In technology, response time is the time a system or functional unit takes to react to a given input.
In computing, the responsiveness of a service, how long a system takes to respond to a request for service, is measured through the response time. That service can be anything from a memory fetch, to a disk IO, to a complex database query, or loading a full web page. Ignoring transmission time for a moment, the response time is the sum of the service time and wait time. The service time is the time it takes to do the work you requested. For a given request the service time varies little as the workload increases – to do X amount of work it always takes X amount of time. The wait time is how long the request had to wait in a queue before being serviced and it varies from zero, when no waiting is required, to a large multiple of the service time, as many requests are already in the queue and have to be serviced first.

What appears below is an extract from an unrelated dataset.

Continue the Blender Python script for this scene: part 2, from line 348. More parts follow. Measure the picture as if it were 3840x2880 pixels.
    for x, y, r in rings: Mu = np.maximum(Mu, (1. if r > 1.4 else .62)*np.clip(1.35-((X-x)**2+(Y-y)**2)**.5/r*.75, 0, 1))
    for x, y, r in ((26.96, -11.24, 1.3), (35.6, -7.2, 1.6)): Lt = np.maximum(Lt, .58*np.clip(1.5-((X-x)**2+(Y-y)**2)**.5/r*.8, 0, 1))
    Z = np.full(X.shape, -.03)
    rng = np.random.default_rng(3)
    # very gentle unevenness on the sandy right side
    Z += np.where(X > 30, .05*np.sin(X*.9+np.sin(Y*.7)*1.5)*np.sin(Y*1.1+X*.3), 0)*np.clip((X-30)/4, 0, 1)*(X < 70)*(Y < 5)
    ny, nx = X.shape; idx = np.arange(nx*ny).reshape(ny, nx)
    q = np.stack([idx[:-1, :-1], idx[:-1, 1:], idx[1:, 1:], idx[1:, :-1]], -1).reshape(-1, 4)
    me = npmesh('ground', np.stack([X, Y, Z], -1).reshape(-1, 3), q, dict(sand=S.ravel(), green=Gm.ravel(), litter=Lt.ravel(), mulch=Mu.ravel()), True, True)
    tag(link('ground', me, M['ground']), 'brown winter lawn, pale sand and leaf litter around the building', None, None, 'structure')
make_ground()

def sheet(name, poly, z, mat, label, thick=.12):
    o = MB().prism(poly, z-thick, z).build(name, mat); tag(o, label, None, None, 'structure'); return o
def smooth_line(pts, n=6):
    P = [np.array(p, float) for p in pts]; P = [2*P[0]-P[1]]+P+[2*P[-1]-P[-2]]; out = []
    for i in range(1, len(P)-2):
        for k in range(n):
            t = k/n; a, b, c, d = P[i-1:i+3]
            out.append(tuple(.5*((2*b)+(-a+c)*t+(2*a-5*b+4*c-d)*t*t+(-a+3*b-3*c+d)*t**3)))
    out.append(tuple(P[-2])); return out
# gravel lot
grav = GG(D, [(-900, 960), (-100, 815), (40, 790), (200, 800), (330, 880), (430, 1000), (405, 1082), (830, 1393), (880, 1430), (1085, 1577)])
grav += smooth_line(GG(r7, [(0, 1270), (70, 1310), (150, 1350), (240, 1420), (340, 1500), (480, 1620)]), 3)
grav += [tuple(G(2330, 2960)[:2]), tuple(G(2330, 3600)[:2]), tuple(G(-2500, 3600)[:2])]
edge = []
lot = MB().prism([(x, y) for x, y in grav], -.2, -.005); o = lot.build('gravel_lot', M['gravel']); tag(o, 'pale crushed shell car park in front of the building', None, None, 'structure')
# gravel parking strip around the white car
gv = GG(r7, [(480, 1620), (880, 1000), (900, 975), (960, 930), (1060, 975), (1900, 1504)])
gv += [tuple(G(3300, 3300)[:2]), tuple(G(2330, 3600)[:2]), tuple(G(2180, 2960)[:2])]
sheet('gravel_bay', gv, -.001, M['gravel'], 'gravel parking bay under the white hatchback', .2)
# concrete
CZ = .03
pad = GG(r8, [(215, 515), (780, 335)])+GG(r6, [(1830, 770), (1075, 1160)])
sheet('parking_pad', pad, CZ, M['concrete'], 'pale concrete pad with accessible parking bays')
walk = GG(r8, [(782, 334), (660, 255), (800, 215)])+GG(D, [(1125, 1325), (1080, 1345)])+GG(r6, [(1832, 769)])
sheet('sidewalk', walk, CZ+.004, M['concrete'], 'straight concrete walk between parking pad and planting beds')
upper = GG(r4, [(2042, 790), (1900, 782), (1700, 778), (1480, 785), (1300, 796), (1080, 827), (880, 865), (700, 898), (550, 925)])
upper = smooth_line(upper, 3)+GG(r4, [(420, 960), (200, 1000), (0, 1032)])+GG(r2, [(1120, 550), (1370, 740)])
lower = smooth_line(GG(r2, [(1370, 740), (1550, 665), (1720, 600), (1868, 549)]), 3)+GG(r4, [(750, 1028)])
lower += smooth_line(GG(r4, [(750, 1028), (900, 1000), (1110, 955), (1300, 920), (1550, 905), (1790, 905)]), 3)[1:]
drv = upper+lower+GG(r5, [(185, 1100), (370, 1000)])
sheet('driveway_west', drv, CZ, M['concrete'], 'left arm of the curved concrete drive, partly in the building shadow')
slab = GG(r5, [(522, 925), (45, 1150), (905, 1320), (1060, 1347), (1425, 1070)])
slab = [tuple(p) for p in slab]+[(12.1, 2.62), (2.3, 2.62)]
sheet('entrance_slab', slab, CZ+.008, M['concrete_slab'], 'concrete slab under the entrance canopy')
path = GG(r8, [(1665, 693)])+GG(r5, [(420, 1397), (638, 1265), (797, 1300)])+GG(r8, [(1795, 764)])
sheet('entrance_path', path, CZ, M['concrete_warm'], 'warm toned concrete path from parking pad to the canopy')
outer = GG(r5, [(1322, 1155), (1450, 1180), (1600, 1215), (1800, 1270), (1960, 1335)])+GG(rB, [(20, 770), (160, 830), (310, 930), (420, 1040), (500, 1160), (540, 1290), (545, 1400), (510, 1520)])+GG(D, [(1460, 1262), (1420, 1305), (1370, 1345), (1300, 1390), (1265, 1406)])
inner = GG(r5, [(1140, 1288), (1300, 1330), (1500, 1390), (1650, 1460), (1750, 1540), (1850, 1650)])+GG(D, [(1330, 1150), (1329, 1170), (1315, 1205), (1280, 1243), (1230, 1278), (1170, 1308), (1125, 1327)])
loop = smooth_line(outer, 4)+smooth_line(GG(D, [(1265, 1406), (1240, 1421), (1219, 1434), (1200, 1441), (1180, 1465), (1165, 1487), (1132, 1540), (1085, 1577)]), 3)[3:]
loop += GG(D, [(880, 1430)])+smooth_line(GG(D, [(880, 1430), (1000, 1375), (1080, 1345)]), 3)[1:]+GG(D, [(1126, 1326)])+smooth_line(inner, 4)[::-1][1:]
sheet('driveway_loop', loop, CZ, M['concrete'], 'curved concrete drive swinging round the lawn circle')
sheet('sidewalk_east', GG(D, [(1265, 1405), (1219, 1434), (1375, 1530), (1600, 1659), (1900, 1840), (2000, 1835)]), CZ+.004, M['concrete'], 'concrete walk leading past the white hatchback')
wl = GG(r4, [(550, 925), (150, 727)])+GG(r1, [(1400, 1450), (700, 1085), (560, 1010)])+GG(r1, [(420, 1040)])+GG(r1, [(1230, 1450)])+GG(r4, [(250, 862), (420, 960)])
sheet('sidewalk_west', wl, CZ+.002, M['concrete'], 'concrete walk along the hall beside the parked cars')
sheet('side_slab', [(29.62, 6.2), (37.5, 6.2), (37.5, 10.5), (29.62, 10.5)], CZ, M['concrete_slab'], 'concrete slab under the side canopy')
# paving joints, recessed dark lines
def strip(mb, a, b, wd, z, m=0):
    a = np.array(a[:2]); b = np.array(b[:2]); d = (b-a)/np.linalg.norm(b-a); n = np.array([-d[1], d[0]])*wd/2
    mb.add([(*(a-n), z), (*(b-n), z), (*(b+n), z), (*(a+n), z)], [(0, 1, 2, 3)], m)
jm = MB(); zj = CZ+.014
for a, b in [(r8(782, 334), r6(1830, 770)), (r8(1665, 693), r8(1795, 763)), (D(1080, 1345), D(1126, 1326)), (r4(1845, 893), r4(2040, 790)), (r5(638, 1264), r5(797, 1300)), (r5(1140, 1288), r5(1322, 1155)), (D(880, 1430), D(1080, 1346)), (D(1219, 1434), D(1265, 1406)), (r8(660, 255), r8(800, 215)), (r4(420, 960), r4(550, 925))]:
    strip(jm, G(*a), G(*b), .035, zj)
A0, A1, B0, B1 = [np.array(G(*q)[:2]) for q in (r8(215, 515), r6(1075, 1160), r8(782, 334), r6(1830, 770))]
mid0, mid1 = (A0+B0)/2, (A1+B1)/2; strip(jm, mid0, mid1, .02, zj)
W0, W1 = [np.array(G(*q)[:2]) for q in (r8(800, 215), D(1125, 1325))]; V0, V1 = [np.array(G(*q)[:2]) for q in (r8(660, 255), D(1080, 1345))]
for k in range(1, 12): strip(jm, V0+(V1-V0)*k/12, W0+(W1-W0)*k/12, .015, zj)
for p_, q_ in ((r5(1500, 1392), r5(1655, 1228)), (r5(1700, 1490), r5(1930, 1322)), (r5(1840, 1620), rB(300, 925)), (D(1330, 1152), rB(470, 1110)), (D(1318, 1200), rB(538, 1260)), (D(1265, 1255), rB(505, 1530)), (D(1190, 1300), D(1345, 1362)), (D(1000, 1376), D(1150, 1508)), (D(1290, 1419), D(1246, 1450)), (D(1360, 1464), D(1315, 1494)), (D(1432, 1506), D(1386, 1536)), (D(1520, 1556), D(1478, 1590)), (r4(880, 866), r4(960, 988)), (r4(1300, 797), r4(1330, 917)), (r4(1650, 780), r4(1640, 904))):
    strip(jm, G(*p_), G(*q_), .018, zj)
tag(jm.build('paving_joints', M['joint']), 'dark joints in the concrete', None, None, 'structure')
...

With basic queueing theory math[1] you can calculate how the average wait time increases as the device providing the service goes from 0-100% busy. As the device becomes busier, the average wait time increases in a non-linear fashion. The busier the device is, the more dramatic the response time increases will seem as you approach 100% busy; all of that increase is caused by increases in wait time, which is the result of all the requests waiting in queue that have to run first.
Transmission time gets added to response time when your request and the resulting response has to travel over a network and it can be very significant.[2] Transmission time can include propagation delays due to distance (the speed of light is finite), delays due to transmission errors, and data communication bandwidth limits (especially at the last mile) slowing the transmission speed of the request or the reply.
Developers can reduce the response time of a system (for end users or not) using program optimization techniques.
In real-time systems the response time of a task or thread is defined as the time elapsed between the dispatch (time when task is ready to execute) to the time when it finishes its job (one dispatch). Response time is different from WCET which is the maximum time the task would take if it were to execute without interference. It is also different from deadline which is the length of time during which the task's output would be valid in the context of the specific system. And it has a relation to the TTFB, which is the time between the dispatch and the time when the response starts.
Response time is the amount of time a pixel in a display takes to change. It is measured in milliseconds (ms). Lower numbers mean faster transitions and therefore fewer visible image artifacts. Display monitors with long response times would create display motion blur around moving objects, making them unacceptable for rapidly moving images. Response times are usually measured from grey-to-grey transitions, based on a VESA industry standard from the 10% to the 90% points in the pixel response curve.[3] [4]
In fast paced competitive games such as Counter-Strike, the response time of a display is crucial for optimal performance. Displays that have a lower response time are more responsive to player input and produce less visual errors when displaying a rapidly changing image, making low response time important for competitive gaming. Most modern monitors that are marketed for gaming have a response time of 1ms, although it is not uncommon to see <1ms response time in high end monitors, and >1ms response time on less expensive monitors or monitors that have a higher resolution.[5]